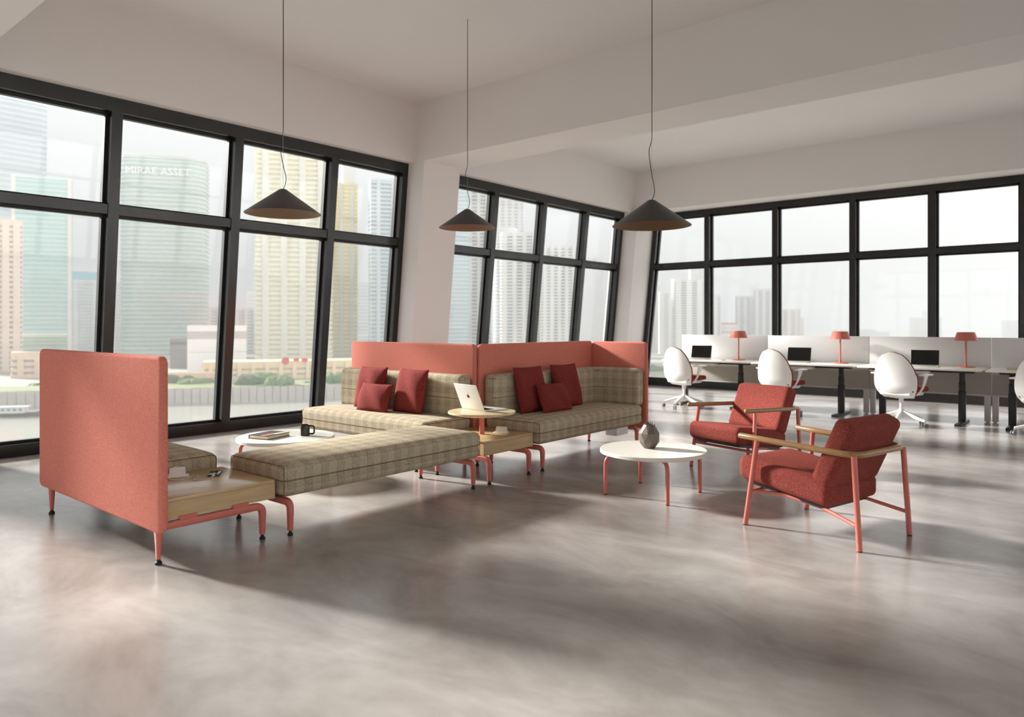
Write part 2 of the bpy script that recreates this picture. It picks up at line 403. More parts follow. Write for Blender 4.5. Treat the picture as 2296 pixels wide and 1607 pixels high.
# ================================================================== MODULAR SEATING
def glide(mb, x, y, r=.017):
    mb.lathe([(r * .55, .034), (r * .6, .02), (r, .014), (r, 0)], (x, y, 0), 12)
def leg_frame(parent, off, axis, c, a, b, zt=.232, th=.045, dp=.038, legs=(1, 1), name='leg_frame'):
    """bent bar: horizontal arm with a tapering leg at each end. axis 'x' or 'y'; c = fixed coordinate; a, b = leg positions"""
    zc = zt - th / 2; pts = [(a, .034), (a, zc), (b, zc), (b, .034)]
    if not legs[0]: pts = pts[1:]
    if not legs[1]: pts = pts[:-1]
    P3 = [((u, c, z) if axis == 'x' else (c, u, z)) for u, z in pts]
    P3 = fillet(P3, .05, 7)
    full = []
    for i, p in enumerate(P3):
        full.append(p)
    def sec(i):
        k = min(1, max(0, (P3[i].z - .034) / (zc - .034)))
        s_ = .68 + .32 * k
        return rrect(dp * (.85 + .15 * k), th * s_, .011, 3)
    mb = MB(); mb.tube(P3, .02, sec=sec, up=(0, 1, 0) if axis == 'x' else (1, 0, 0))
    o = mb.build(name, 'coral', parent, off)
    for u, on in ((a, legs[0]), (b, legs[1])):
        if on:
            g = MB(); glide(g, *((u, c) if axis == 'x' else (c, u))); g.build('foot_glide', 'rubber', o, off)
    return o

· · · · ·

▶ **AIM**
Would you set down the listing exactly, omitting pictures?

▶ **TASK OUTPUT**
Write part 2 of the bpy script that recreates this picture. It picks up at line 403. More parts follow. Write for Blender 4.5. Treat the picture as 2296 pixels wide and 1607 pixels high.
# ================================================================== MODULAR SEATING
def glide(mb, x, y, r=.017):
    mb.lathe([(r * .55, .034), (r * .6, .02), (r, .014), (r, 0)], (x, y, 0), 12)
def leg_frame(parent, off, axis, c, a, b, zt=.232, th=.045, dp=.038, legs=(1, 1), name='leg_frame'):
    """bent bar: horizontal arm with a tapering leg at each end. axis 'x' or 'y'; c = fixed coordinate; a, b = leg positions"""
    zc = zt - th / 2; pts = [(a, .034), (a, zc), (b, zc), (b, .034)]
    if not legs[0]: pts = pts[1:]
    if not legs[1]: pts = pts[:-1]
    P3 = [((u, c, z) if axis == 'x' else (c, u, z)) for u, z in pts]
    P3 = fillet(P3, .05, 7)
    full = []
    for i, p in enumerate(P3):
        full.append(p)
    def sec(i):
        k = min(1, max(0, (P3[i].z - .034) / (zc - .034)))
        s_ = .68 + .32 * k
        return rrect(dp * (.85 + .15 * k), th * s_, .011, 3)
    mb = MB(); mb.tube(P3, .02, sec=sec, up=(0, 1, 0) if axis == 'x' else (1, 0, 0))
    o = mb.build(name, 'coral', parent, off)
    for u, on in ((a, legs[0]), (b, legs[1])):
        if on:
            g = MB(); glide(g, *((u, c) if axis == 'x' else (c, u))); g.build('foot_glide', 'rubber', o, off)
    return o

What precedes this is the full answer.